Everyone forgets that Icarus also flew.
It's the same when love comes to an end,
or the marriage fails and people say
they knew it was a mistake, that everybody
said it would never work. That she was
old enough to know better. But anything
worth doing is worth doing badly.
Like being there by that summer ocean
on the other side of the island while
love was fading out of her, the stars
burning so extravagantly those nights that
anyone could tell you they would never last.
Every morning she was asleep in my bed
like a visitation, the gentleness in her
like antelope standing in the dawn mist.
Each afternoon I watched her coming back
through the hot stony field after swimming,
the sea light behind her and the huge sky
on the other side of that. Listened to her
while we ate lunch. How can they say
the marriage failed? Like the people who
came back from Provence (when it was Provence)

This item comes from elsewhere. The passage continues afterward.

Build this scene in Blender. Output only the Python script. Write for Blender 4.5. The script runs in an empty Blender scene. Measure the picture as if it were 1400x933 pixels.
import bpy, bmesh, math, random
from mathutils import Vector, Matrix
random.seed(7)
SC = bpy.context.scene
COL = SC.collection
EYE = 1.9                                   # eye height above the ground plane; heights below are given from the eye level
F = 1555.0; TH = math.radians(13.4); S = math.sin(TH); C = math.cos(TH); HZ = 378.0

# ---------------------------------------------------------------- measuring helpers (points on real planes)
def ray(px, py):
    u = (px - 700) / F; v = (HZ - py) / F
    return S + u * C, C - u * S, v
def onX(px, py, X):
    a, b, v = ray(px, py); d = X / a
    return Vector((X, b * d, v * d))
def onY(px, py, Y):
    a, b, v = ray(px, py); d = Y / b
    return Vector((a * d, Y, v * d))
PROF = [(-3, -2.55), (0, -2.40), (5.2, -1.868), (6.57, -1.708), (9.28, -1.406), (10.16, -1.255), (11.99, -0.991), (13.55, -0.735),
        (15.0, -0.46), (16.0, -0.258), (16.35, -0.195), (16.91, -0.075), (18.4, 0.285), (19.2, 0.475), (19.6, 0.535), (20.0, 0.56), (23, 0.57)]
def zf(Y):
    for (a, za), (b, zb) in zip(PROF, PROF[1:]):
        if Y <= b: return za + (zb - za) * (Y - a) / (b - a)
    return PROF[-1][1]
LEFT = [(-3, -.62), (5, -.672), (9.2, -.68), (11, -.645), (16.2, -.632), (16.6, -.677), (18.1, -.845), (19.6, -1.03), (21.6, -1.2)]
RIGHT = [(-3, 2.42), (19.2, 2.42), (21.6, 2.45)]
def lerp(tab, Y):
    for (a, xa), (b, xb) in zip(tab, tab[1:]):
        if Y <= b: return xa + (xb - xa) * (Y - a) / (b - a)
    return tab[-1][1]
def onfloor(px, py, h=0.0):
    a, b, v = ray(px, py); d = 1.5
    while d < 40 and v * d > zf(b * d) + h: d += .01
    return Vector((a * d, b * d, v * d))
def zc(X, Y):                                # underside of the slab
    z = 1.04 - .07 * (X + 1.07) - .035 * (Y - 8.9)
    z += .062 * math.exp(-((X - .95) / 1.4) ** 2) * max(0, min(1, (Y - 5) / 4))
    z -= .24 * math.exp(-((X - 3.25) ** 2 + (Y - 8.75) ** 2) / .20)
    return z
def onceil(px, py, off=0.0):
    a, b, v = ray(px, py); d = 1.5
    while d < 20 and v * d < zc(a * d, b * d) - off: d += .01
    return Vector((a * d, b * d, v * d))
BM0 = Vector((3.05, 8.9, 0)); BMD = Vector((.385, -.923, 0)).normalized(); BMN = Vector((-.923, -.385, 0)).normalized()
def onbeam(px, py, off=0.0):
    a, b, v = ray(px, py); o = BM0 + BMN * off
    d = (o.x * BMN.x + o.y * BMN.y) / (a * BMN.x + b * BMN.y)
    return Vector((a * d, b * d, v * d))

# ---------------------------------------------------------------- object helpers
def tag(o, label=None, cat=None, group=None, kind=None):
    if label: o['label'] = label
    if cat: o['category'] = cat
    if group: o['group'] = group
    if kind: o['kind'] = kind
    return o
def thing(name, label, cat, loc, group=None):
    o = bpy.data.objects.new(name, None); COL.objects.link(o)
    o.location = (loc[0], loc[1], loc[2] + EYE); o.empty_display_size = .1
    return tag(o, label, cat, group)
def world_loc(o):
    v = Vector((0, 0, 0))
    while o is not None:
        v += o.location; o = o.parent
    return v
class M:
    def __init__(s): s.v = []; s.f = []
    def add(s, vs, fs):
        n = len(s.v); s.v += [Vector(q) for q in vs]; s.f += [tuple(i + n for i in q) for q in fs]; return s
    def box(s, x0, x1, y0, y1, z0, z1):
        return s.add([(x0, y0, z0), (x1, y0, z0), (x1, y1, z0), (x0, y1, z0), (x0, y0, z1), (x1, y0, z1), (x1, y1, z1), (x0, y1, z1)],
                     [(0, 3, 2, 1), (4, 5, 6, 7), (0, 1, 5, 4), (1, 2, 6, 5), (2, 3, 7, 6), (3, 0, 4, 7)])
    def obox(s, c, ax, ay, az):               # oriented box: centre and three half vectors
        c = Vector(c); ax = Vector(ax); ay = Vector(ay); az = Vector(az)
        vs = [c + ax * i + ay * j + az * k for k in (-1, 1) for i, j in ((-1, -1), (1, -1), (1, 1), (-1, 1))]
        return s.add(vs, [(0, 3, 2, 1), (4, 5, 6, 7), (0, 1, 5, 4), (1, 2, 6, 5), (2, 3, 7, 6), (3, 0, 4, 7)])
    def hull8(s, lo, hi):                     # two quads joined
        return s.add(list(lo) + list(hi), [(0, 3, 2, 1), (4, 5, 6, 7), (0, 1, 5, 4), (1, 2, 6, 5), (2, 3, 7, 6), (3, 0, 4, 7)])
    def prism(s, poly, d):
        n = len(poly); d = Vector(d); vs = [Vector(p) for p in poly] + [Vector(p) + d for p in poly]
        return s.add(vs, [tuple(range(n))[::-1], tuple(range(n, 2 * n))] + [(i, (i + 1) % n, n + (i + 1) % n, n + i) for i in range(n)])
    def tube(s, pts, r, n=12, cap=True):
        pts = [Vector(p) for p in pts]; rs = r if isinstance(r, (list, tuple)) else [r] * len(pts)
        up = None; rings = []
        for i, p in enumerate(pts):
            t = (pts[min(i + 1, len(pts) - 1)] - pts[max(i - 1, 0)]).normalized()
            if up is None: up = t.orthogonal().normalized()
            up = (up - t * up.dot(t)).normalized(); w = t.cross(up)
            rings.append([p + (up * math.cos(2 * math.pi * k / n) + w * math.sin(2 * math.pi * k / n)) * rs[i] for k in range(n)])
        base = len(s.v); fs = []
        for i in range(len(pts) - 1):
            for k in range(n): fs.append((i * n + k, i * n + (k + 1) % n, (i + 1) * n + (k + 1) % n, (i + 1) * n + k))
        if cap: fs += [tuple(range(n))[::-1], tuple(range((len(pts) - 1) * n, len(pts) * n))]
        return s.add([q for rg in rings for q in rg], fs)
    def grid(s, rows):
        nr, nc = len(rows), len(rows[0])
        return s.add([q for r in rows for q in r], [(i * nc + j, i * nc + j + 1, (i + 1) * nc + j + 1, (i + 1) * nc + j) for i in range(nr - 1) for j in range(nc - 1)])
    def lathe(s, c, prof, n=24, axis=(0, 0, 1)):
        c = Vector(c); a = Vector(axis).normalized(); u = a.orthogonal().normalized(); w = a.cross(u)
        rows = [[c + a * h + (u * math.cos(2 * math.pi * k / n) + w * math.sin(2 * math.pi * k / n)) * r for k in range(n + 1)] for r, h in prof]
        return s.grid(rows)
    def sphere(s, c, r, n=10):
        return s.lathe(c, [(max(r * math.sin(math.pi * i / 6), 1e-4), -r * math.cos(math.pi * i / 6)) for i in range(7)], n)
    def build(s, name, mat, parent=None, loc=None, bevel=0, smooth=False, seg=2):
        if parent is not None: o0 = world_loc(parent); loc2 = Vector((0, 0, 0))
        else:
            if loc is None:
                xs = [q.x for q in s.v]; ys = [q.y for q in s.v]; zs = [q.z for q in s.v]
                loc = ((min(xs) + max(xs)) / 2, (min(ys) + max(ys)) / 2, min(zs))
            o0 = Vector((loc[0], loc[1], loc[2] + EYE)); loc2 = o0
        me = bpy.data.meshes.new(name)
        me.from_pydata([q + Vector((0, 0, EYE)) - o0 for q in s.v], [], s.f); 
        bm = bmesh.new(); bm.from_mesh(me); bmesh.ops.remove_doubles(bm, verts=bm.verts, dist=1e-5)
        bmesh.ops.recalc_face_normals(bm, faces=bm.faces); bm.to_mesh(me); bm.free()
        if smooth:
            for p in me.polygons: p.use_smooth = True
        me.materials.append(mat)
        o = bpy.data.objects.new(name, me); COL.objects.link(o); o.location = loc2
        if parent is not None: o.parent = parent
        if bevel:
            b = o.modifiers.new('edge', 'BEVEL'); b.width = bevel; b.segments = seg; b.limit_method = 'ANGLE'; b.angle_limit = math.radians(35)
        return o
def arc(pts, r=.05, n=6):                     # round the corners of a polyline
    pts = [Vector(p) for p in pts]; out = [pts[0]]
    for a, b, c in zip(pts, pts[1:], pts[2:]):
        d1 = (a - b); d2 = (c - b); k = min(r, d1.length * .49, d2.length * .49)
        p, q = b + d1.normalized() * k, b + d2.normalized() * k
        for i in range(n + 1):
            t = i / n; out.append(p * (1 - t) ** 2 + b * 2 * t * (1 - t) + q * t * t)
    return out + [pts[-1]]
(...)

and said it was pretty but the food was greasy.
I believe Icarus was not failing as he fell,
but just coming to the end of his triumph.
Swiss Chard with Caramelized Onions and Balsamic
Serves 2
1/3 lb Swiss chard (rainbow chard looks particularly lovely)
2 large cipollini onions (or substitute 1/2 c sliced Vidalia or other sweet onions)
1.5 TB olive oil
salt and pepper
2 TB balsamic vinegar
1. Wash chard. The chard I used was quite small and tender, so I didn't bother cutting it; if your chard is big-leafed, cut it into thick ribbons. Cut cipollini onions in half from root to tip, and then cut each half into 1/2" wedges.
2. Heat oil in a medium sauté pan over medium-high heat. Add onions and turn down to medium. Sauté for about 5-8 minutes until soft and browned; adjust the heat so the onions don't burn. You want them beautifully caramelized.
3. Add the chard, water still clinging to its leaves, to the pan, along with a good pinch of kosher salt; turn up to medium-high. Stir with tongs until the chard wilts, adding a TB or two of water if necessary. When it's wilted and cooked, add balsamic vinegar and let it bubble away. Adjust seasoning and serve hot.